Harta de que la maltraten y humillen, Pachamama ha gritado basta. A que cada día desaparezcan centenares de especies animales y vegetales. A que contaminemos los ríos y los océanos. A que envenenemos los cielos y los suelos, por mor de un crecimiento económico del que más orgullosos se sienten sus dirigentes políticos y empresariales cuanto más desbocado es y cuantas menos riendas tenga.

Si creyéramos en un pensamiento mágico, estaríamos convencidos de que Pachamama ha lanzado sobre los humanos esta plaga bíblica para que las aves vuelvan a enseñorear los cielos

La Madre Tierra ha dicho basta a esta relación cada vez más tóxica. A que incendiemos bosques, talemos selvas, destruyamos montañas, pudramos lagos.

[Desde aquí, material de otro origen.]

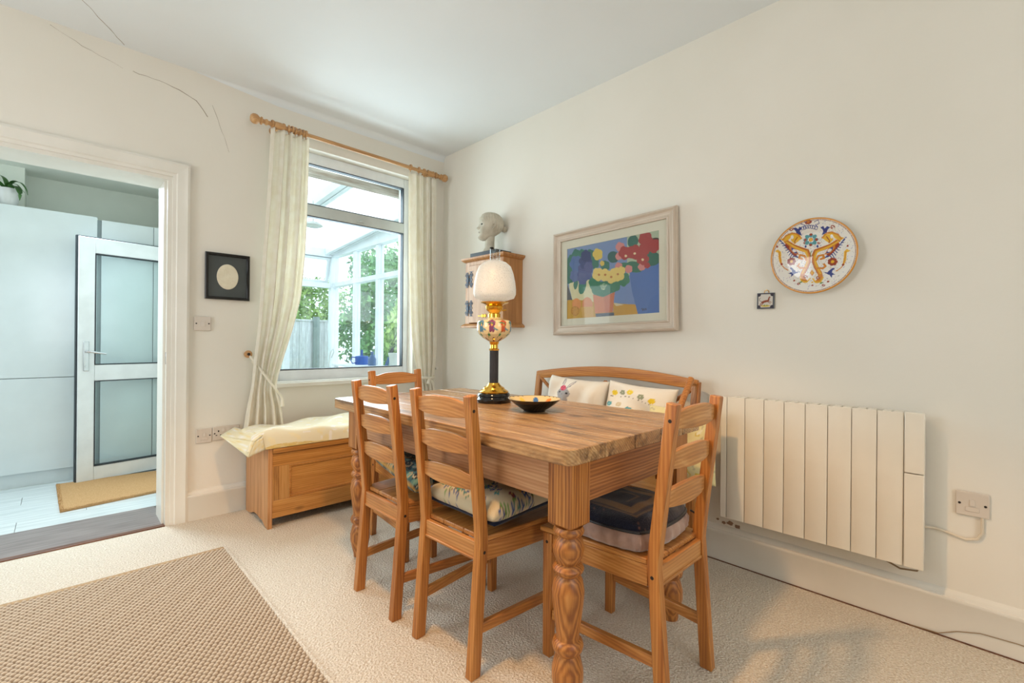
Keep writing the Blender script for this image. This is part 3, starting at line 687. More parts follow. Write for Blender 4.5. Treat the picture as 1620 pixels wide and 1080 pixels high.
# ---- cushions on the chairs
def P2(pts): return pts
im = Img(260, 260, (60, 104, 112))           # teal fish-scale print
for r in range(13):
    for k in range(11):
        x = (k+(.5 if r % 2 else 0))/10; y = r/12
        im.ell(x, y, .056, .05, [(34, 50, 62), (58, 110, 116), (92, 140, 140), (40, 44, 54)][(r*3+k) % 4]); im.ell(x, y+.012, .046, .036, [(206, 196, 170), (96, 150, 156), (44, 96, 110), (196, 176, 140)][(r+k*2) % 4]); im.ell(x, y+.018, .034, .026, [(44, 90, 104), (30, 52, 66), (120, 164, 160), (50, 60, 60)][(r*2+k) % 4])
m1 = np.maximum(np.abs(im.x-.5), np.abs(im.y-.5)) > .485; im.put(m1, (200, 160, 84))
c1 = pillow('cushion', .36, .36, .10, im, 'attrwool', seed=3, wr=.012)
c1.location = (-1.20, -1.56, .520); c1.rotation_euler = (R(13), R(3), R(2))
tag(c1, 'teal fish-scale patterned cushion with gold piping, tilted on a chair seat', 'cushion')

im = Img(320, 320, (206, 192, 160))           # crewel flowers on cream
rr = random.Random(11)
for k in range(30):
    x, y = rr.random(), rr.random(); a = rr.uniform(0, 6)
    pts = [(x+.034*q*math.cos(a+q*.25), y+.034*q*math.sin(a+q*.25)) for q in range(6)]
    im.line(pts, .009, [(70, 110, 70), (96, 84, 60), (70, 120, 130)][k % 3])
    for q in range(1, 6):
        px, py = pts[q]
        im.ell(px+.02, py+.015, .018, .008, [(60, 130, 110), (110, 150, 80), (40, 80, 140)][k % 3], rot=40+30*q)
        im.ell(px-.02, py-.012, .018, .008, [(60, 130, 110), (110, 150, 80), (40, 80, 140)][(k+1) % 3], rot=-30+30*q)
for k in range(26):
    x, y = rr.random(), rr.random(); c_ = [(30, 70, 140), (170, 84, 50), (130, 50, 56), (60, 150, 150), (226, 176, 90)][k % 5]
    for q in range(6): im.ell(x+.019*math.cos(q*1.047), y+.019*math.sin(q*1.047), .013, .010, c_, rot=q*60)
    im.ell(x, y, .009, .009, (226, 190, 100))
for q in range(9): im.ell(.17+.02*q, .42+.012*q+.02*(q % 2), .03, .011, (22, 62, 120), rot=70 if q % 2 else -40)
c2 = pillow('cushion', .395, .395, .11, im, 'attrcloth', seed=5, wr=.014)
c2.location = (-1.185, -2.01, .521); c2.rotation_euler = (R(0), R(-3), R(0))
tag(c2, 'cream cushion embroidered with blue and russet flowers on the nearer side chair', 'cushion')
im2 = Img(60, 60, (26, 30, 52))
cb = pillow('cushion_back', .376, .376, .06, im2, 'attrcloth', c2, seed=6, n=40); cb.location = (0, 0, -.027)

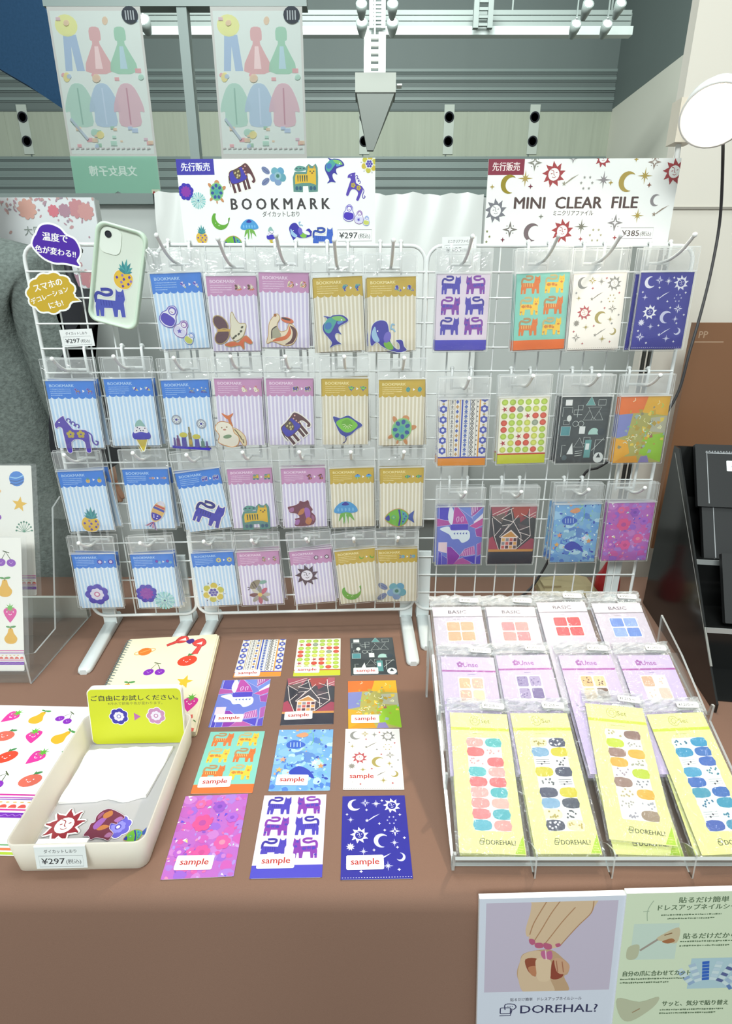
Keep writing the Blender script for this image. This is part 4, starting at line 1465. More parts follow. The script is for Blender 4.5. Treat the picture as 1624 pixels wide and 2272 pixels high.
def banner(label, tl, tr, h, lower):
    A, B = at_y(*tl, YB), at_y(*tr, YB)
    w = (B.x - A.x) * 1000
    H = h * 1000
    mb = MB()
    k = Ink(mb, w, H)
    k.STEP = .15
    notch = lower is not None
    out = [(-w / 2000, -H / 2000), (w / 2000, -H / 2000), (w / 2000, H / 2000), (-w / 2000, H / 2000)]
    if notch:
        out = [(-w / 2000, -H / 2000), (-.09, -H / 2000), (0, -H / 2000 + .045), (.09, -H / 2000)] + out[1:]
    mb.prism(out, -.003, 0, 0, hx('#d9d9d6'))
    lo = 320 if notch else 0
    PW, PH = w, 1090
    k.rect(20, H - PH + 20, w - 20, H - 30, '#dfe7e4', 0)
    for i, (kd, col, c2) in enumerate((('jeans', '#b4c6dc', '#e4e4ac'), ('dress', '#dcb8ba', '#eedede'), ('dress', '#aed0be', '#c6dae6'), ('coat', '#bcd6cc', '#a6c4ba'), ('coat', '#bccddd', '#ccd9e6'), ('coat', '#dac0c8', '#c8a4b0'))):
        outfit(k, 160 + (i % 3) * 215, H - 290 if i < 3 else H - 700, 160, kd, col, c2)
    rnd = random.Random(5)
    cs = ['#e2d8a4', '#dfb4b8', '#b8d4c8', '#bccbde', '#d6c0ca', '#aac8b6', '#decab6']
    for i in range(34):
        x = rnd.uniform(50, w - 50)
        y = rnd.choice((H - 480, H - 500, H - 900, H - 960, H - 1020, H - 90)) + rnd.uniform(-25, 25)
        q = rnd.uniform(14, 38)
        if i % 3:
            k.rect(x, y, x + q * 1.6, y + q, rnd.choice(cs), 3)
        else:
            k.ell(x, y, q, q * .8, rnd.choice(cs), 3, rnd.uniform(0, 90), 10)
    for i in range(16):
        k.line([(rnd.uniform(20, w - 20), rnd.uniform(H - PH, H)) for _ in range(2)] if False else [(20 + i * 46, H - PH + 60), (50 + i * 46, H - PH + 66)], 10, '#c4c0c0', 3)
    k.line([(60, H - 800), (190, H - 960)], 22, '#b9c4cf', 3)
    k.ell(w - 90, H - 60, 70, 60, '#4a4f58', 2)
    for i in range(4):
        k.rect(w - 130 + i * 22, H - 95, w - 120 + i * 22, H - 30, '#c9d0d4', 3)
    if notch:
        mb2 = Ink(mb, w, H, clip=None)
        mb2.STEP = .5
        k.poly([(0, H - PH), (w, H - PH), (w, 0), (w / 2 + 90, 0), (w / 2, 45), (w / 2 - 90, 0), (0, 0)], '#9fd0bb', 4)
        with k.at(w / 2 - 20, H - PH - 150, 1, flip=True):      # read from behind: the lettering is mirrored
            k.text('文具女子博', 0, 0, 88, '#e4efe9', bold=.03, l=5)
        k.rect(w - 80, 5, w - 6, 60, '#e9e6d4', 5)
        k.ell(w - 60, 32, 11, 14, '#b5504a', 6)
    M = Matrix.Translation((A.x + w / 2000, YB - .07, A.z - h / 2)) @ Matrix.Rotation(R(90), 4, 'X')
    bm_ = ink_mat('banner_print' + ('' if notch else '_plain'), .8)
    nt = bm_.node_tree
    tl_ = nt.nodes.new('ShaderNodeBsdfTranslucent')
    mx_ = nt.nodes.new('ShaderNodeMixShader')
    mx_.inputs[0].default_value = .55
    nt.links.new(nt.nodes['Attribute'].outputs['Color'], tl_.inputs[0])
    nt.links.new(nt.nodes['Principled BSDF'].outputs[0], mx_.inputs[1])
    nt.links.new(tl_.outputs[0], mx_.inputs[2])
    nt.links.new(mx_.outputs[0], nt.nodes['Material Output'].inputs[0])
    o = mb.build('hanging_banner', bm_, None, M)
    tag(o, label, 'banner', 'pale banners printed with outfits')
banner('pale hanging banner with a mint lower band of mirrored white lettering', (112, 23), (317, 23), 1.415, 1)
banner('pale hanging banner of outfit drawings without a mint band', (470, 23), (672, 23), 1.36, None)

# the dark navy canopy edge at the upper left
pts = [at_y(x, y, 7.5) for x, y in ((-60, -40), (78, -40), (112, 52), (152, 250), (60, 188), (-60, 118))]
mb = MB()
ctr = sum(pts, Vector()) / len(pts)
f = [p - ctr for p in pts]
mb.face(f[::-1])
mb.face([p + Vector((0, .6, 0)) for p in f])
for i in range(len(f)):
    j = (i + 1) % len(f)
    mb.face([f[i], f[j], f[j] + Vector((0, .6, 0)), f[i] + Vector((0, .6, 0))])
tag(mb.build('overhead_canopy', M_NAVY, None, Matrix.Translation(ctr)), 'dark navy overhead canopy filling the upper left corner', 'canopy')

# ================================================================ booth walls
YW = 2.6
x0 = at_y(196, 440, YW).x
x1 = at_y(1500, 440, YW).x
zt = at_y(812, 438, YW).z
mb = MB()
mb.box((x0 - 1.2, YW, 0), (x1 + 1.5, YW + .05, zt))
struct(mb.build('wall_booth', M_PANEL))
mb = MB()
mb.box((x0 - 1.2, YW - .03, at_y(250, 455, YW).z), (at_y(345, 440, YW).x, YW + .06, zt + .01))
struct(mb.build('trim_1', M_GREY))
YS = 1.80
mb = MB()
xs = at_y(1497, 330, YS).x
mb.box((xs, YS, 0), (xs + 1.6, YS + .04, 3.3))
mb.box((xs, YS - .004, at_y(1560, 462, YS).z - .003), (xs + 1.6, YS, at_y(1560, 462, YS).z + .003), 1)
struct(mb.build('wall_side', [plain('cream_panel', '#e6e0d4', .7), plain('panel_joint', '#9f998f', .7)]))
mb = MB()
xl = at_y(207, 440, 2.0).x
mb.box((xl - 2.2, 2.0, 0), (xl, 2.04, at_y(100, 437, 1.97).z))
struct(mb.build('wall_left', M_PANEL))

# wrapped white sheet over the back wall next to the sign
mb = MB()
A, B = at_y(343, 436, 2.55), at_y(1075, 436, 2.55)
rows = []
rnd = random.Random(2)
NX = 60
amp = [.004 * math.sin(i * .7) + .003 * math.sin(i * 1.9) for i in range(NX + 1)]
for r_ in range(26):
    z = A.z + .012 - r_ * .055
    rows.append([(A.x + (B.x - A.x) * i / NX, 2.57 - .02 * (1 + .8 * math.sin(i * 1.1 + r_ * .7)) * (1 if i < 8 else .25) - .003 * r_, z + (amp[i] if r_ == 0 else 0)) for i in range(NX + 1)])
mb.grid(rows, flip=True)
mb.grid([rows[0], [(p[0], 2.66, p[2] + .01) for p in rows[0]], [(p[0], 2.67, p[2] - .2) for p in rows[0]]])
tag(mb.build('draped_sheet', plain('white_vinyl_sheet', '#eef1ee', .3)), 'creased white sheet draped over the back wall behind the two signs', 'sheet')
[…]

Si creyésemos en un pensamiento mágico, estaríamos convencidos de que Pachamama ha lanzado sobre los seres humanos esta plaga bíblica para que las aves vuelvan a enseñorearse de los cielos. Para que los peces vuelvan a ser solo eso, peces, y no pescado, porque casi han desaparecido las redes y han disminuido los plásticos. Para que la vegetación (no la maleza, un nombre con etiqueta ética para ciertas plantas) borre los senderos e invada los caminos. Para que los otros habitantes de bosques y selvas se desestresen sin la presencia de los ruidosos humanos. Para que las ballenas, las focas y los delfines no se sientan amenazados por cruceros, petroleros y arpones.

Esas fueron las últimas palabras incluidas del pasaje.